Return the listing below exactly, with the pictures dropped.

• • • • •

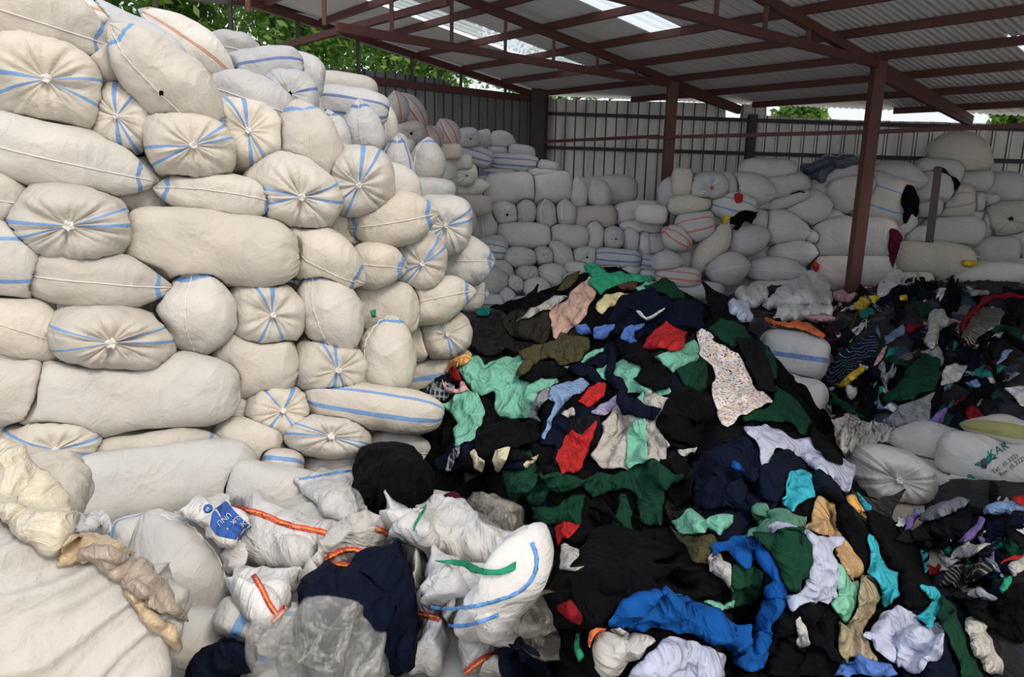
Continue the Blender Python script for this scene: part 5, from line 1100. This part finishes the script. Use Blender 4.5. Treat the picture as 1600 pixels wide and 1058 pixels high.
# white crumpled sacks before the right pile
HB = [HM]
C_(E, 'sheet', 'crumpled empty white sacks heaped left of the nearer post', [(115, 245), (160, 190), (220, 150), (290, 118), (345, 105), (420, 130), (445, 200), (430, 250), (360, 255), (300, 262), (200, 255), (150, 265)], name='empty_sack', cat='empty sack', heaps=HB, amp=.10, freq=5, bulge=.15, cap=1.6)
C_(E, 'sheet', 'crumpled white sack with a pale sheen behind the heap top', [(-10, 175), (60, 150), (115, 142), (160, 168), (140, 210), (100, 245), (30, 240)], name='empty_sack', cat='empty sack', heaps=HB, amp=.08, bulge=.12, cap=1.2)
C_(E, 'sheet', 'translucent crumpled sack above the orange cloth', [(165, 290), (200, 245), (262, 220), (340, 232), (432, 240), (442, 290), (380, 310), (300, 305), (220, 312)], name='empty_sack', cat='empty sack', heaps=HB, amp=.08, bulge=.1)
C_(E, 'pink', 'pink cloth right of the crumpled white sacks', [(325, 275), (400, 262), (445, 280), (440, 322), (385, 322), (340, 300)], heaps=HB, amp=.06, bulge=.08)
C_(E, 'pink', 'pink cloth at the foot of the nearer post', [(440, 180), (500, 172), (560, 178), (520, 220), (450, 215)], heaps=HB, amp=.06, bulge=.05)
C_(E, 'coral', 'orange cloth lying over the white seamed sack', [(130, 300), (190, 308), (240, 320), (320, 308), (370, 340), (408, 372), (395, 388), (330, 365), (280, 345), (200, 340), (140, 330)], heaps=HB + SB, fold=-15, amp=.06, lift=.03)
C_(E, 'lav', 'pale bluish cloth standing behind the heap crest', [(-40, 215), (0, 208), (62, 205), (78, 310), (20, 310), (-30, 270)], heaps=HB, amp=.02, bulge=.08, cap=.6)
# right front
scraps(80, [(1400, 815), (1440, 800), (1500, 800), (1600, 765), (1600, 960), (1530, 930), (1460, 890), (1450, 850)], [HR], PAL + [('white', 8), ('greyl', 10), ('purple', 2), ('red', 2)], 'on the low spread by the right edge', .04, .12, .02)
HPS = [HR]
C_('D', 'charcoal', 'charcoal garment spread over the right spread of rags', [(800, 400), (850, 360), (900, 330), (1000, 290), (1090, 262), (1102, 340), (1050, 400), (1000, 455), (880, 480)], fold=30, amp=.03)
C_('D', 'grey', 'grey ribbed garment above the charcoal one', [(850, 345), (880, 295), (940, 260), (1040, 240), (1095, 250), (1050, 290), (1000, 312), (900, 355)], fold=25)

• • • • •

EXERCISE RESULT →
Continue the Blender Python script for this scene: part 5, from line 1100. This part finishes the script. Use Blender 4.5. Treat the picture as 1600 pixels wide and 1058 pixels high.
# white crumpled sacks before the right pile
HB = [HM]
C_(E, 'sheet', 'crumpled empty white sacks heaped left of the nearer post', [(115, 245), (160, 190), (220, 150), (290, 118), (345, 105), (420, 130), (445, 200), (430, 250), (360, 255), (300, 262), (200, 255), (150, 265)], name='empty_sack', cat='empty sack', heaps=HB, amp=.10, freq=5, bulge=.15, cap=1.6)
C_(E, 'sheet', 'crumpled white sack with a pale sheen behind the heap top', [(-10, 175), (60, 150), (115, 142), (160, 168), (140, 210), (100, 245), (30, 240)], name='empty_sack', cat='empty sack', heaps=HB, amp=.08, bulge=.12, cap=1.2)
C_(E, 'sheet', 'translucent crumpled sack above the orange cloth', [(165, 290), (200, 245), (262, 220), (340, 232), (432, 240), (442, 290), (380, 310), (300, 305), (220, 312)], name='empty_sack', cat='empty sack', heaps=HB, amp=.08, bulge=.1)
C_(E, 'pink', 'pink cloth right of the crumpled white sacks', [(325, 275), (400, 262), (445, 280), (440, 322), (385, 322), (340, 300)], heaps=HB, amp=.06, bulge=.08)
C_(E, 'pink', 'pink cloth at the foot of the nearer post', [(440, 180), (500, 172), (560, 178), (520, 220), (450, 215)], heaps=HB, amp=.06, bulge=.05)
C_(E, 'coral', 'orange cloth lying over the white seamed sack', [(130, 300), (190, 308), (240, 320), (320, 308), (370, 340), (408, 372), (395, 388), (330, 365), (280, 345), (200, 340), (140, 330)], heaps=HB + SB, fold=-15, amp=.06, lift=.03)
C_(E, 'lav', 'pale bluish cloth standing behind the heap crest', [(-40, 215), (0, 208), (62, 205), (78, 310), (20, 310), (-30, 270)], heaps=HB, amp=.02, bulge=.08, cap=.6)
# right front
scraps(80, [(1400, 815), (1440, 800), (1500, 800), (1600, 765), (1600, 960), (1530, 930), (1460, 890), (1450, 850)], [HR], PAL + [('white', 8), ('greyl', 10), ('purple', 2), ('red', 2)], 'on the low spread by the right edge', .04, .12, .02)
HPS = [HR]
C_('D', 'charcoal', 'charcoal garment spread over the right spread of rags', [(800, 400), (850, 360), (900, 330), (1000, 290), (1090, 262), (1102, 340), (1050, 400), (1000, 455), (880, 480)], fold=30, amp=.03)
C_('D', 'grey', 'grey ribbed garment above the charcoal one', [(850, 345), (880, 295), (940, 260), (1040, 240), (1095, 250), (1050, 290), (1000, 312), (900, 355)], fold=25)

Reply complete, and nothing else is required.